M&G suffered £6.1bn of outflows from its retail business in the first half of 2016 as overall profits and earnings fell.

An update from parent company Prudential showed retail net outflows were almost double those seen in the first half of 2015, where the firm saw £3.4bn leave. However, 2016’s six-month figure does represent an improvement on the £7.4bn seen in the latter half of last year.

Some £4.1bn of the retail outflows came in the first quarter of the year, according to the insurer.

Overall outflows including institutional business in 2016 reached £7bn, Prudential said.

Operating profit before tax for M&G was £225m, down from £251m for the first half of 2015. The insurer pointed to the “impact on revenues of lower assets under management as a result of the net retail business outflows experienced since the second quarter of 2015”.

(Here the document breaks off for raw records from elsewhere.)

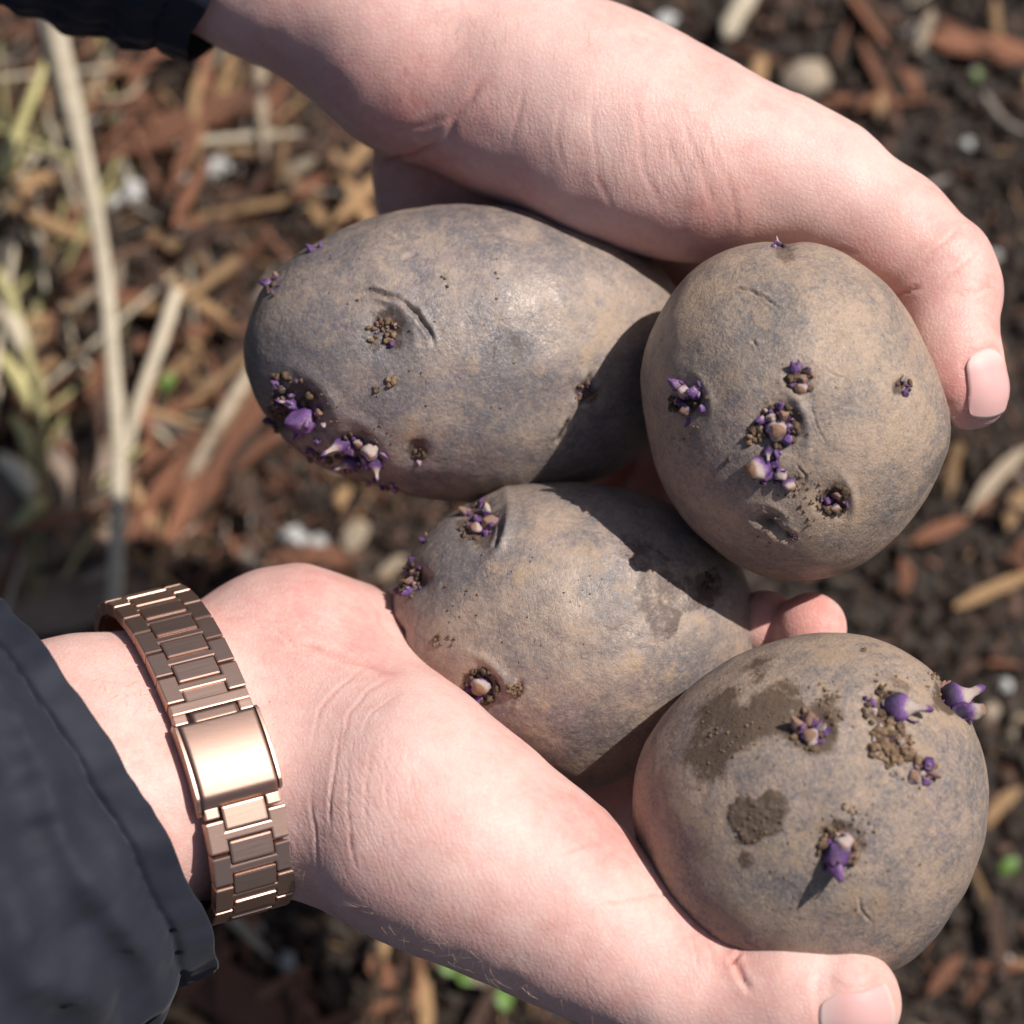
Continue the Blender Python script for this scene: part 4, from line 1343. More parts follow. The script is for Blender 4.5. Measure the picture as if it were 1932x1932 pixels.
def hairs(hand, field, spots, seed):
    """fine pale hairs standing off the skin, one joined part"""
    r = np.random.default_rng(seed)
    P, F = [], []
    for (x, y, w, spread, n, dx, dy) in spots:
        pp = np.array([at(x + r.normal(0, spread), y + r.normal(0, spread * .6), w) for k in range(n)])
        for _ in range(12):
            pp = pp - field(pp)[:, None] * field.grad(pp)
        gg = field.grad(pp)
        for p, g in zip(pp, gg):
            if g[2] < -0.2:
                continue
            t = np.array([dx, dy, 0.0]) + r.normal(0, .35, 3)
            t -= g * (t @ g)
            t /= np.linalg.norm(t)
            L = r.uniform(1.6, 4.0)
            sd = np.cross(t, g)
            i0 = len(P)
            for q in range(5):
                u = q / 4
                c = p + t * L * u + g * (0.10 + L * (0.30 * u - 0.16 * u * u))
                rad = 0.034 * (1 - 0.75 * u)
                for a in range(3):
                    P.append(c + (math.cos(a * 2.094) * sd + math.sin(a * 2.094) * g) * rad)
            for q in range(4):
                for a in range(3):
                    F.append((i0 + q * 3 + a, i0 + q * 3 + (a + 1) % 3, i0 + q * 3 + 3 + (a + 1) % 3, i0 + q * 3 + 3 + a))
    o = frame_mesh('hair', np.array(P), np.array(F, dtype=np.int32), [plain('pale_hair', (0.62, 0.46, 0.33), 0.4)], hand)
    o['kind'] = 'stuff'


hairs(hand_r, FR, [(640, 1690, 15, 70, 60, -.6, -.5), (800, 1740, 18, 90, 80, -.3, -.8), (1000, 1800, 20, 90, 60, -.2, -.8), (560, 1640, 15, 40, 30, -.8, -.2),
                   (250, 1300, 15, 50, 30, .4, .6)], 3)
hairs(hand_l, FL, [(900, 60, -15, 90, 60, .3, .9), (1150, 70, -5, 70, 30, .4, .8)], 4)

# ------------------------------------------------------------------ jacket sleeves
def sleeve(name, axis, cen, e2r, e3r, length, seed, hem=7.5, flare=0.25, fold=2.2, e2=None, label=None, slant=0.0):
    """tube of cloth: the opening at s = 0, folds running round and along the arm, a stitched hem, a turned-in lining"""
    a = np.asarray(axis, float)
    a /= np.linalg.norm(a)
    e2 = np.asarray(e2, float)
    e2 = e2 - a * (e2 @ a)
    e2 /= np.linalg.norm(e2)
    e3 = np.cross(a, e2)
    ns, nt = 150, 260
    P = []
    tt = np.linspace(0, 2 * math.pi, nt, endpoint=False)
    svals = np.r_[np.linspace(-16, -0.8, 10), np.array([-0.3, 0.0]), np.linspace(0.4, 14, 40), 14 + (np.linspace(0, 1, ns - 52) ** 1.3)[1:] * length]
    for s in svals:
        inner = s < 0
        d = abs(s)
        ring = cen - a * d
        base = np.stack([np.cos(tt), np.sin(tt)], 1)
        Q = ring + np.outer(base[:, 0] * e2r, e2) + np.outer(base[:, 1] * e3r, e3)
        out = np.outer(base[:, 0], e2) + np.outer(base[:, 1], e3)
        samp = np.column_stack([tt * 0 + d, base[:, 0] * e2r, base[:, 1] * e3r])
        f = np.zeros(nt)
        # gathers at the hem, deep folds further up the arm
        gat = noise(samp * np.array([0.25, 1, 1]), 6.5, seed) * 1.5 + noise(samp * np.array([0.3, 1, 1]), 3.2, seed + 1) * 0.5
        hemv = 1.0 if d > hem else 0.75
        f += gat * hemv * (0.8 + 0.5 * sstep(hem, hem + 5, d) * (1 - sstep(20, 60, d)))
        f += flare * np.maximum(d - hem, 0) * (1 - 0.45 * sstep(10, 80, d))
        around = samp * np.array([0.35, 1, 1])
        ph = d / 13.0 + 1.1 * noise(around, 42, seed + 2) + 0.35 * noise(around, 17, seed + 7)
        ridge = (0.5 + 0.5 * np.sin(2 * math.pi * ph)) ** 1.4 - 0.4
        amp = np.clip(0.55 + 1.1 * noise(samp * np.array([0.6, 1, 1]), 26, seed + 3), 0.05, 1.4)
        f += sstep(hem + 1, 20, d) * fold * (1.5 * ridge * amp + 0.5 * noise(samp, 11, seed + 8))
        f += 0.75 * noise(samp * np.array([0.8, 1, 1]), 6, seed + 9) + 0.8 * (1 - 2.5 * np.abs(noise(samp * np.array([1, .6, .6]), 9, seed + 10))) * sstep(hem, hem + 4, d)
        f += 0.5 * math.exp(-((d - hem - 5) / 3.5) ** 2)
        f -= 0.75 * math.exp(-((d - hem) / 0.9) ** 2)               # stitched seam
        f += 0.18 * math.exp(-((d - hem) / 0.9) ** 2) * np.sign(np.sin(tt * 75))
        if inner:
            f = f * 0.8 - 0.45 - 0.12 * d
        Q = Q + out * f[:, None] + np.outer(np.full(nt, 1.0) * 0, a)
        # uneven edge
        edge = noise(samp * np.array([0, 1, 1]), 14, seed + 5) * 1.3 + noise(samp * np.array([0, 1, 1]), 4, seed + 6) * 0.35
        Q = Q + np.outer((edge + slant * base[:, 0]) * math.exp(-(d / 30) ** 2), a)
        P.append(Q)
    P = np.vstack(P)
    m = len(svals)
    i, j = np.meshgrid(np.arange(m - 1), np.arange(nt), indexing='ij')
    i, j = i.ravel(), j.ravel()
    F = np.stack([i * nt + j, i * nt + (j + 1) % nt, (i + 1) * nt + (j + 1) % nt, (i + 1) * nt + j], 1).astype(np.int32)
    o = frame_mesh(name, P, F, [M_FABRIC], person, P.mean(axis=0))
    if label:
        o['label'] = label
    return o


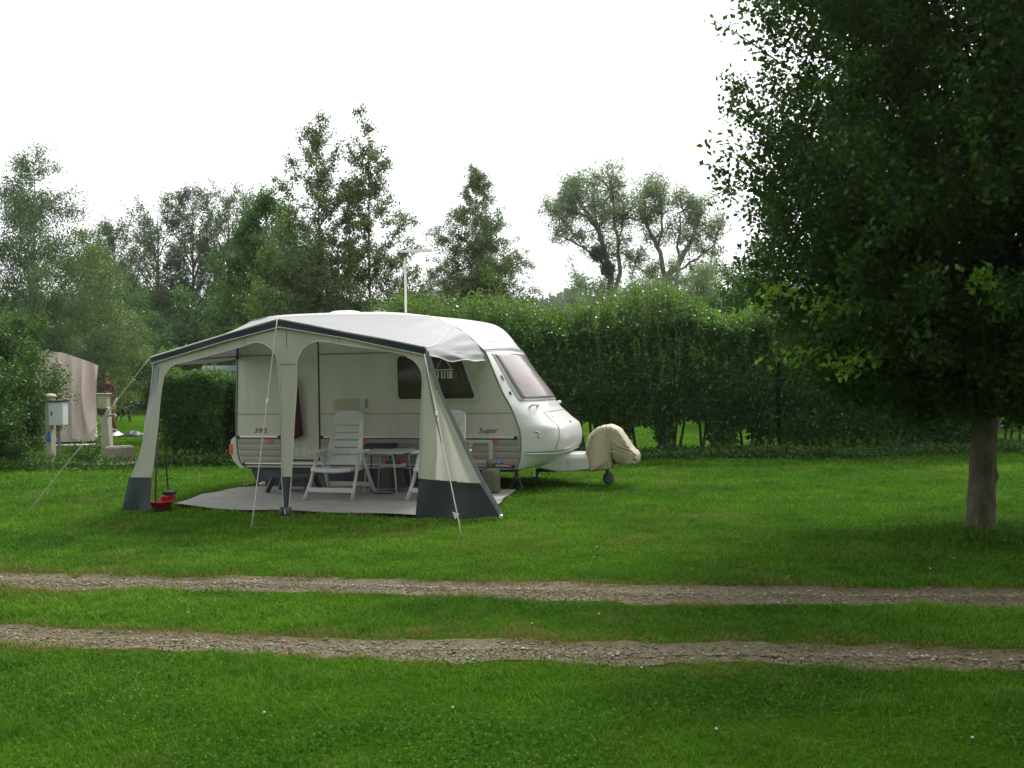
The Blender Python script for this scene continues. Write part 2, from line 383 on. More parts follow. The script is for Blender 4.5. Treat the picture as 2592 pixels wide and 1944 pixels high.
# stones
m, t, b = new_mat('pale_gravel_stones')
at = N(t, 'ShaderNodeAttribute', attribute_name='rnd')
r1 = ramp(t, at.outputs['Fac'], [(0.0, (0.10, 0.08, 0.045)), (0.45, (0.19, 0.155, 0.095)), (0.88, (0.28, 0.24, 0.16)), (1.0, (0.50, 0.47, 0.37))])
t.links.new(r1.outputs[0], b.inputs['Base Color']); b.inputs['Roughness'].default_value = 0.8
M['stones'] = m
NS = 46000
sx = rng.uniform(-8.5, 8.5, NS); pick = rng.random(NS) < 0.5
sy = np.where(pick, tcy(T1, sx), tcy(T2, sx)) + rng.normal(0, 0.17, NS)
ok = track_d(sx, sy) < 0.0 + rng.uniform(-0.06, 0.06, NS); ok &= rng.random(NS) < 0.45 + 0.9 * fbm(sx * 1.3, sy * 3, 77, 2)
sx, sy = sx[ok], sy[ok]; n = len(sx)
oc = np.array([[1, 0, 0], [0.3, 0.95, 0], [-0.8, 0.6, 0], [-0.8, -0.6, 0], [0.3, -0.95, 0], [0.1, 0, 0.8], [0, 0, -0.5]])
of = np.array([[0, 1, 5], [1, 2, 5], [2, 3, 5], [3, 4, 5], [4, 0, 5], [1, 0, 6], [2, 1, 6], [3, 2, 6], [4, 3, 6], [0, 4, 6]])
sz = rng.lognormal(math.log(0.0072), 0.38, n).clip(0.004, 0.018); ang = rng.uniform(0, 2 * PI, n)
jit = 1 + rng.uniform(-0.3, 0.3, (n, 7, 3)); P = oc[None] * jit * sz[:, None, None]; P[..., 2] *= 0.7
ca, sa = np.cos(ang)[:, None], np.sin(ang)[:, None]
PX = P[..., 0] * ca - P[..., 1] * sa + sx[:, None]; PY = P[..., 0] * sa + P[..., 1] * ca + sy[:, None]; PZ = P[..., 2] + (gh(sx, sy) + 0.008)[:, None]
V = np.stack([PX, PY, PZ], -1).reshape(-1, 3); F = (of[None] + (np.arange(n) * 7)[:, None, None]).reshape(-1, 3)
o = np_mesh('loose_gravel', V, [F], M['stones'], {'rnd': np.repeat(rng.random(n), 7)})
tag(o, 'pale beige loose gravel lying in the two wheel tracks', 'gravel', kind='stuff')

# ------------------------------------------------------------------ grass blades
CA = np.array([-4.02, 14.65]); CY_ = R(16); CD = np.array([math.cos(CY_), -math.sin(CY_)]); CN = np.array([math.sin(CY_), math.cos(CY_)])
def to_loc(x, y):
    qx, qy = x - CA[0], y - CA[1]; return qx * CD[0] + qy * CD[1], qx * CN[0] + qy * CN[1]
def inside_mat(x, y):
    u, v = to_loc(x, y)
    yl = np.interp(u, [0.3, 0.9, 1.42, 2.27, 3.46, 4.3], [-2.0, -2.28, -2.40, -2.40, -2.47, -2.43])
    left = np.interp(v, [-2.07, -1.2, -0.2], [0.34, 0.15, 0.1]); right = np.interp(v, [-2.45, -1.55, 0.0], [4.3, 4.38, 4.24])
    return (v > yl + 0.03) & (v < 0.05) & (u > left + 0.03) & (u < right - 0.02)
def patch_noise(x, y): return fbm(x * 0.55 + 4, y * 0.9, 31, 4)
def blades(name, n_try, dens_fn, ymin, ymax, hmean, seed):
    rg = np.random.default_rng(seed)
    y = ymin + (ymax - ymin) * rg.random(n_try) ** 0.8; half = 0.52 * y + 1.3
    x = rg.uniform(-1, 1, n_try) * half
    k = dens_fn(x, y, rg); x, y = x[k], y[k]; n = len(x)
    d = track_d(x, y); dist = np.hypot(x, y)
    lush = np.clip(0.5 + 1.7 * (patch_noise(x, y) - 0.5) + 0.9 * (fbm(x * 3.1, y * 3.1, 17, 3) - 0.5), 0, 1); tuft = np.clip(0.5 + 1.8 * (fbm(x * 4.2, y * 4.2, 91, 3) - 0.5), 0, 1)
    # longer, darker grass along the track edges and round the tree foot
    edge = np.exp(-((d - 0.10) / 0.12) ** 2)
    tr = np.exp(-(((x - 4.35) / 0.75) ** 2 + ((y - 9.2) / 0.6) ** 2)) * 1.0
    h = hmean * (0.40 + 1.2 * tuft) * rg.uniform(0.55, 1.35, n) * (1 + 0.35 * edge * (y > tcy(T1, x))) * (1 + 7.0 * tr * rg.random(n) ** 2.5) 
    h *= np.where(d < 0.0, 0.6, 1)
    wd = np.clip(0.00070 * dist, 0.0026, 0.015) * rg.uniform(0.7, 1.3, n)
    az = rg.uniform(0, 2 * PI, n); lean = rg.uniform(0.25, 1.35, n) * h
    wind = 0.35
    dx = np.cos(az) * lean; dy = np.sin(az) * lean; pa = az + PI / 2 + rg.normal(0, 0.5, n)
    sxv = np.cos(pa) * wd / 2; syv = np.sin(pa) * wd / 2; z0 = gh(x, y) - 0.003
    P = np.zeros((n, 5, 3))
    P[:, 0] = np.stack([x - sxv, y - syv, z0], 1); P[:, 1] = np.stack([x + sxv, y + syv, z0], 1)
    mx_, my_, mz = x + dx * 0.35, y + dy * 0.35, z0 + h * 0.62
    P[:, 2] = np.stack([mx_ + sxv * 0.85, my_ + syv * 0.85, mz], 1); P[:, 3] = np.stack([mx_ - sxv * 0.85, my_ - syv * 0.85, mz], 1)
    P[:, 4] = np.stack([x + dx, y + dy, z0 + h], 1)
    base = (np.arange(n) * 5)[:, None]
    Fq = base + np.array([[0, 1, 2, 3]]); Ft = base + np.array([[3, 2, 4]])
    strip = ((y < tcy(T1, x)) & (y > tcy(T2, x))) * 0.16
    dry = np.clip(0.17 + strip + 1.9 * np.exp(-(np.clip(d, 0, 9) / 0.14) ** 2) * fbm(x * 1.7, y * 4, 55, 3) + 1.5 * (fbm(x * 0.9, y * 1.3, 66, 4) - 0.52) * np.clip(14 / dist, 0.2, 1) + 0.8 * (fbm(x * 5, y * 5, 67, 2) - 0.5) + rg.normal(0, 0.16, n), 0, 1)
    o = np_mesh(name, P.reshape(-1, 3), [Fq, Ft], M['grass'], {'rnd': np.repeat(np.clip(lush * 0.55 + 0.5 * rg.random(n) - 0.02, 0, 1), 5), 'dry': np.repeat(dry, 5)})
    return o
m, t, b = new_mat('grass_blades')
at = N(t, 'ShaderNodeAttribute', attribute_name='rnd'); ad = N(t, 'ShaderNodeAttribute', attribute_name='dry')
r1 = ramp(t, at.outputs['Fac'], [(0.1, (0.030, 0.092, 0.007)), (0.5, (0.083, 0.212, 0.011)), (0.9, (0.165, 0.33, 0.020))])
r2 = ramp(t, ad.outputs['Fac'], [(0.35, (0, 0, 0)), (0.95, (1, 1, 1))])
mm = N(t, 'ShaderNodeMix', data_type='RGBA'); mm.inputs[7].default_value = (0.22, 0.20, 0.055, 1)
t.links.new(r2.outputs[0], mm.inputs[0]); t.links.new(r1.outputs[0], mm.inputs[6]); t.links.new(mm.outputs[2], b.inputs['Base Color'])
b.inputs['Roughness'].default_value = 0.5; b.inputs['Specular IOR Level'].default_value = 0.10
tr = N(t, 'ShaderNodeBsdfTranslucent'); t.links.new(mm.outputs[2], tr.inputs[0]); ms = N(t, 'ShaderNodeMixShader'); ms.inputs[0].default_value = 0.35
t.links.new(b.outputs[0], ms.inputs[1]); t.links.new(tr.outputs[0], ms.inputs[2]); t.links.new(ms.outputs[0], t.nodes['Material Output'].inputs[0])
M['grass'] = m
def dens_near(x, y, rg):
    d = track_d(x, y) + 0.22 * (fbm(x * 4, y * 7, 19, 3) - 0.42); p = np.where(d < 0, 0.13 + 0.50 * (fbm(x * 2.5, y * 5, 8, 3) > 0.53), np.clip(0.62 + d / 0.10, 0, 1))
    p = p * np.clip((5.6 / y), 0, 1) ** 1.0 * np.clip((10.9 - y) / 1.0, 0, 1)
    tr = ((x - 4.29) ** 2 + (y - 9.25) ** 2) > 0.17 ** 2
    return (rg.random(len(x)) < p) & ~inside_mat(x, y) & tr
def dens_far(x, y, rg):
    d = track_d(x, y); u, v = to_loc(x, y)
    p = np.clip(d / 0.1, 0, 1) * np.clip(12 / y, 0, 1) ** 1.2 * np.clip((y - 9.6) / 1.0, 0, 1)
    under = (u > 0.1) & (u < 4.4) & (v > 0.1) & (v < 2.0)
    p = np.where(under, p * 0.35, p)
    return (rg.random(len(x)) < p) & ~inside_mat(x, y)
o = blades('grass_near', 460000, dens_near, 3.3, 10.9, 0.027, 1)
tag(o, 'short mown grass of the near lawn and between the wheel tracks', 'grass', kind='stuff')
o = blades('grass_far', 420000, dens_far, 9.6, 27, 0.033, 2)
tag(o, 'bright mown lawn grass around the caravan and beyond', 'grass', kind='stuff')

# ------------------------------------------------------------------ leaf cards (small flat leaves) as one mesh
def leaves(name, C, L, Wd, matl, parent=None, down=0.0, flatn=0.0, rg=rng, fold=0.18, outdir=None, outw=0.0):
    """C (n,3) leaf base points; L, Wd length and width arrays"""
    n = len(C); L = np.broadcast_to(L, n) * rg.uniform(0.65, 1.25, n); Wd = np.broadcast_to(Wd, n) * rg.uniform(0.7, 1.2, n)
    d = rg.normal(0, 1, (n, 3)); d /= np.linalg.norm(d, axis=1)[:, None]
    if outdir is not None: d = d + outdir * outw
    d[:, 2] -= down; d /= np.linalg.norm(d, axis=1)[:, None]
    nn = rg.normal(0, 1, (n, 3)); nn[:, 2] += flatn; nn /= np.linalg.norm(nn, axis=1)[:, None]
    s = np.cross(d, nn); s /= np.linalg.norm(s, axis=1)[:, None] + 1e-9
    up = np.cross(s, d)
    P = np.zeros((n, 4, 3)); P[:, 0] = C
    mid = C + d * (L * 0.45)[:, None]; lift = up * (Wd * fold)[:, None]
    P[:, 1] = mid + s * (Wd / 2)[:, None] + lift; P[:, 2] = C + d * L[:, None]; P[:, 3] = mid - s * (Wd / 2)[:, None] + lift
    F = (np.arange(n) * 4)[:, None] + np.array([[0, 1, 2, 3]])
    return np_mesh(name, P.reshape(-1, 3), [F], matl, {'rnd': np.repeat(rg.random(n), 4)}, parent)
def tubes(name, polys, matl, parent=None, ns=5, smooth=True):
    """polys: list of (points (k,3), radii (k,))"""
    VV = []; FF = []; off = 0
    for pts, rad in polys:
        pts = np.asarray(pts, float); k = len(pts)
        t_ = np.gradient(pts, axis=0); t_ /= np.linalg.norm(t_, axis=1)[:, None] + 1e-9
        ref = np.array([0, 0, 1.0]) if abs(t_[0, 2]) < 0.9 else np.array([1.0, 0, 0])
        a = np.cross(t_, ref); a /= np.linalg.norm(a, axis=1)[:, None] + 1e-9; b_ = np.cross(a, t_)
        an = 2 * PI * np.arange(ns) / ns
        ring = pts[:, None] + (a[:, None] * np.cos(an)[None, :, None] + b_[:, None] * np.sin(an)[None, :, None]) * np.asarray(rad)[:, None, None]
        VV.append(ring.reshape(-1, 3))
        i_, k_ = np.meshgrid(np.arange(k - 1), np.arange(ns), indexing='ij')
        FF.append(off + np.stack([i_ * ns + k_, i_ * ns + (k_ + 1) % ns, (i_ + 1) * ns + (k_ + 1) % ns, (i_ + 1) * ns + k_], -1).reshape(-1, 4)); off += k * ns
    return np_mesh(name, np.concatenate(VV), [np.concatenate(FF)], matl, parent=parent, smooth=smooth)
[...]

The results add to to an already difficult period for the asset manager, which has now suffered £13.5bn of net outflows in the 12 months to June 30.

Retail assets under management at the end of June were 14 per cent lower than a year before, at £59.2bn, with Prudential noting this would “continue to put downward pressure on revenue prospects for the remainder of 2016”.

The company added M&G was “coming off an extended period of earnings growth”, but stressed its focus remained on cost management, improving performance, and managing the fallout of the EU referendum vote.

“Although [this half year’s performance] is likely to impact short-term earnings prospects, M&G remains a highly regarded franchise and the skills and capabilities that saw external assets under management double between 2008 and 2015 are very much intact,” Prudential’s statement said.

“Anne Richards, who joined us in June following her appointment as M&G chief executive, is already working closely with the executive team to improve performance and address the operational impacts of the outcome of the UK referendum on EU membership.”